Wednesday, January 9, 2013

Review: Beach Fossils - Clash the Truth

Sunny days, cold drinks and a pair of wayfarers could be a list of things that come to mind when Brooklyn indie rockers Beach Fossils pop up. Tunes soaked in reverb, with shimmering guitars jangling to a fixed, mostly floor-tom driven beat and deadpan, lifeless vocals may be Beach Fossils strongest and most recognizable characteristics and could be what brought them to where they are today. With an album and a single EP under their belts, Beach Fossils comes back in 2013 with a new album that isn't quite what you would expect from a band who has made a countless number of melancholic jams, such as "Lazy Day" and "What a Pleasure". Their latest effort, entitled Clash the Truth, is everything but lazy.
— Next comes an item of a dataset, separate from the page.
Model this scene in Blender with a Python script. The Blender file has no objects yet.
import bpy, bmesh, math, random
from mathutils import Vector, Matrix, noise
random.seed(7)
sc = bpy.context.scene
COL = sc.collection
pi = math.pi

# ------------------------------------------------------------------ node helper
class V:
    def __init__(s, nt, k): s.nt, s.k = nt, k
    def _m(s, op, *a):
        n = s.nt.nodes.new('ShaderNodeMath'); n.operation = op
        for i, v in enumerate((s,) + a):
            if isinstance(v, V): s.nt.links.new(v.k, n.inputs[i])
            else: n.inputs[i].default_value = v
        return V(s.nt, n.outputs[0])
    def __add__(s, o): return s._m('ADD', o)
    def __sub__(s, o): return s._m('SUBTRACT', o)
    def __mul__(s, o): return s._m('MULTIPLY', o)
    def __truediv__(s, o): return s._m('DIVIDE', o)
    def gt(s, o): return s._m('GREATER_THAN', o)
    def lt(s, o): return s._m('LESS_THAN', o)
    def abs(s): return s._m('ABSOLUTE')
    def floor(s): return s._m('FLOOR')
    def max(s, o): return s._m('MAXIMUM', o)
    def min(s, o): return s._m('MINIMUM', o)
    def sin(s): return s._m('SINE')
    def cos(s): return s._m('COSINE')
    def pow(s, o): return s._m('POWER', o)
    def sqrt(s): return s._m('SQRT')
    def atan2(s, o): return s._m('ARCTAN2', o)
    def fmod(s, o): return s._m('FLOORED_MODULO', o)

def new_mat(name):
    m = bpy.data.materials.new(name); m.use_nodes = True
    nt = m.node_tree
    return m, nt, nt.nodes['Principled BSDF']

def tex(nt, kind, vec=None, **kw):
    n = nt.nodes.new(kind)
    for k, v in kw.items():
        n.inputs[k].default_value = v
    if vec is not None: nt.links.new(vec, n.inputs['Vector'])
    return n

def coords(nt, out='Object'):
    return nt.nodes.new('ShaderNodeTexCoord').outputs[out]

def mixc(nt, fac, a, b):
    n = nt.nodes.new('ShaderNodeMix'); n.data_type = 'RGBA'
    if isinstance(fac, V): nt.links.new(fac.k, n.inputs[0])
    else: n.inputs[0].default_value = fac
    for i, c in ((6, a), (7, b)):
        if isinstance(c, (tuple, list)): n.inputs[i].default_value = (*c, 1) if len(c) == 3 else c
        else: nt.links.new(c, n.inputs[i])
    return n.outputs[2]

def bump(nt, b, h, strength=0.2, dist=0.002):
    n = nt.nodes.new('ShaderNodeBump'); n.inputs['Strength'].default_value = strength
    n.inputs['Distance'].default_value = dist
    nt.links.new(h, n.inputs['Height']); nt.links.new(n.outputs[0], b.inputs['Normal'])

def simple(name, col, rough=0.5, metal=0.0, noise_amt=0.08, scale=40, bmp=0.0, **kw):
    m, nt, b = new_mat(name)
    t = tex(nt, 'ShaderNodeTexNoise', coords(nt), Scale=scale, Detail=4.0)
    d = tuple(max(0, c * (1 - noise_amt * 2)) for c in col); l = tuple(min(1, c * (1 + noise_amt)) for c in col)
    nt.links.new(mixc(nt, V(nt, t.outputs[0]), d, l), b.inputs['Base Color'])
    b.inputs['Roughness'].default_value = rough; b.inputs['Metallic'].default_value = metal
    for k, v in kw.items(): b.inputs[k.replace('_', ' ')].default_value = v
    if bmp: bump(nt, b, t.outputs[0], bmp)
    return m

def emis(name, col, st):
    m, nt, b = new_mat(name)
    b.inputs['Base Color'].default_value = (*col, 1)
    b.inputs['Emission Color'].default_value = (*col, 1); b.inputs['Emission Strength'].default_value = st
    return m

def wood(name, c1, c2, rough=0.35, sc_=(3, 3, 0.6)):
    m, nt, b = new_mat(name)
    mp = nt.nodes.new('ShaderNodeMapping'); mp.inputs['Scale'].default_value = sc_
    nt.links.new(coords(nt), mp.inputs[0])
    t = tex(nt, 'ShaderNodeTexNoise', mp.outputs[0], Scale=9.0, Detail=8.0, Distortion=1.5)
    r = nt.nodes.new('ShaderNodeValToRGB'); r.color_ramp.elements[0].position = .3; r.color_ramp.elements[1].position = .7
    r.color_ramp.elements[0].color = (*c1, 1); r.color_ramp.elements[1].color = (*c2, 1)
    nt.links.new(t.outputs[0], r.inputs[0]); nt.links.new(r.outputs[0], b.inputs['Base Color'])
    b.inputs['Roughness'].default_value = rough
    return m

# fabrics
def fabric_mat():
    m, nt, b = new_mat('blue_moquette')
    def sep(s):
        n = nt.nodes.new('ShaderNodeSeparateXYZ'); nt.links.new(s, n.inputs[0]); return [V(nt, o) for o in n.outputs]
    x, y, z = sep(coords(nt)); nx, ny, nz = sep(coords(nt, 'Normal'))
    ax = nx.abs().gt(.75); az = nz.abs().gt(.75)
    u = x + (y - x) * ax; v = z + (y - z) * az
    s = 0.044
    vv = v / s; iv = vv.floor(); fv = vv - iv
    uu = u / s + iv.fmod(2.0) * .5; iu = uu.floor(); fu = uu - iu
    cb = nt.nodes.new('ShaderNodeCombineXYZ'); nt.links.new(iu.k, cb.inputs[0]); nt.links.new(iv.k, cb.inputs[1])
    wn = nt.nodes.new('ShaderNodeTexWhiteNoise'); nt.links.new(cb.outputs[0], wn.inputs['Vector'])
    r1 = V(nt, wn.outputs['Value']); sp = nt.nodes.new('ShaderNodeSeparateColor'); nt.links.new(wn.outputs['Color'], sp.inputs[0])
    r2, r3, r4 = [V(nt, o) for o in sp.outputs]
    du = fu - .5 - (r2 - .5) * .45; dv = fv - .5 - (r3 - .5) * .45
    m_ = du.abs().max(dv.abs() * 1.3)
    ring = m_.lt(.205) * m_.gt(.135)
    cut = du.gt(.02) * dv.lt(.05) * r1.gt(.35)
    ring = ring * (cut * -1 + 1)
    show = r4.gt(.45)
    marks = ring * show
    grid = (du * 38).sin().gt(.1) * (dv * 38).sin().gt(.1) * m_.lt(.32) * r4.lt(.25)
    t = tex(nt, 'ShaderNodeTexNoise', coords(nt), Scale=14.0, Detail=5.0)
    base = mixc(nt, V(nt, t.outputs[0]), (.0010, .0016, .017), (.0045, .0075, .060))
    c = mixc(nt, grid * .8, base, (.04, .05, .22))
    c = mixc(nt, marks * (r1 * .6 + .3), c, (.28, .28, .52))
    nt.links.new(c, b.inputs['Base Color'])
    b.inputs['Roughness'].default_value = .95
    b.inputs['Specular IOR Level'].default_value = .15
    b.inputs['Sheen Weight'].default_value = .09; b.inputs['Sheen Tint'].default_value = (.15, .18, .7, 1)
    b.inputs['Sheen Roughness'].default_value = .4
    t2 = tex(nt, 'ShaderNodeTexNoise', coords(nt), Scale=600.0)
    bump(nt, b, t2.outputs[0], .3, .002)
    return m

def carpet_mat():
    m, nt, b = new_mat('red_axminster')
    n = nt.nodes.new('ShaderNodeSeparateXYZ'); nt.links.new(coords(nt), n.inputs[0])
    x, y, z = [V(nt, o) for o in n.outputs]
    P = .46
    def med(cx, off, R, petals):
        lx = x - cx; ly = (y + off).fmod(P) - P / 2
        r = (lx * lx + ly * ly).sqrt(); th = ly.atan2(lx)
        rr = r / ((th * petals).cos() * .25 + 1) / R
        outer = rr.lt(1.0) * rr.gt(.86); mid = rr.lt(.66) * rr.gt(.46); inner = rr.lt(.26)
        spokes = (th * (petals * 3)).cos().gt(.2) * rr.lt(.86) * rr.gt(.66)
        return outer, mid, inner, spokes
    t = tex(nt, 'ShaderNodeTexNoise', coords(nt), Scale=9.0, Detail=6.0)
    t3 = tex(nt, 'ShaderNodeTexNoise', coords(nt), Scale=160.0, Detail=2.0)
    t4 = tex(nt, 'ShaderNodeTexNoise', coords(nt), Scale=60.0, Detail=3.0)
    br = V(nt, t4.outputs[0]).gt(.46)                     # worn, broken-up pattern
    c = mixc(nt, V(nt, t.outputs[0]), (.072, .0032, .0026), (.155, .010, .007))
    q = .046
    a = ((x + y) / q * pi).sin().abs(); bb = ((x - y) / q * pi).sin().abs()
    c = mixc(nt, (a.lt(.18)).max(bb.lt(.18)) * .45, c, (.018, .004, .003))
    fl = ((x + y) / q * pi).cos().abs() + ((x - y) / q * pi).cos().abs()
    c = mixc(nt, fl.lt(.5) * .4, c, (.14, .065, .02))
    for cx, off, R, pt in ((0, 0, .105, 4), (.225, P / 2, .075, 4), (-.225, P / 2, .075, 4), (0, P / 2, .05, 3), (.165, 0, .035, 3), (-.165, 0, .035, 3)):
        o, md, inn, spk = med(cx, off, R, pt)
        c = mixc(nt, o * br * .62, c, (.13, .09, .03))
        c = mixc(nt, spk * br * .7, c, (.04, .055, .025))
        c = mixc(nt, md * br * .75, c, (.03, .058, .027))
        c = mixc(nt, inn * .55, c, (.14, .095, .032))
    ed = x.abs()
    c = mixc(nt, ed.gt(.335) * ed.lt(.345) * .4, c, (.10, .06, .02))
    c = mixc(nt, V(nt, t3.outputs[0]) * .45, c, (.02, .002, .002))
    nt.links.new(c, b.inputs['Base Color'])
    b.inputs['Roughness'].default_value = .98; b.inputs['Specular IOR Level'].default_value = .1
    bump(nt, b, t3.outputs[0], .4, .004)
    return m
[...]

It's first and title track, maybe even the album's weakest due to it's bored, sloppy thrown together group vocal verse repetition, tells us only that yes; Beach Fossils is back with their jangly guitars and pounding, low-key drums, and what a better way to come back than with noticeably improved production and song variation! Sure, almost every track on Clash the Truth still seems to end on the Beach Fossils classic sour note, leaving the listener with suspense, begging for more. This trick may not work as many times as they'd hoped here. Undoubtedly the most vast improvement of this album is that Beach Fossils finally sound like they enjoy the music they're playing, which was a major issue prior. Tracks such as single, "Careless" and newly and thankfully remastered "Shallow" we hear Beach Fossils drummer, whose name cannot be pinned down in this review, in fear that they may find a new, 13th drummer, to add in the rotation, hitting those cymbals; finally, and hard. With vocals being louder in the mix and a more optimistic sound overall, it will translate impeccably well and the sound of the new record I imagine will create an entirely new live experience for the band, for the better.

One might like to relate the title of the album to the reinvention of their sound, much like with Cloud Nothing's 2012 album Attack On Memory: Beach Fossils remind you to Clash with whatever "truth" you knew prior and find yourself a nice new opinion on them, whether it good or bad. But with a sound like this, how can you hate?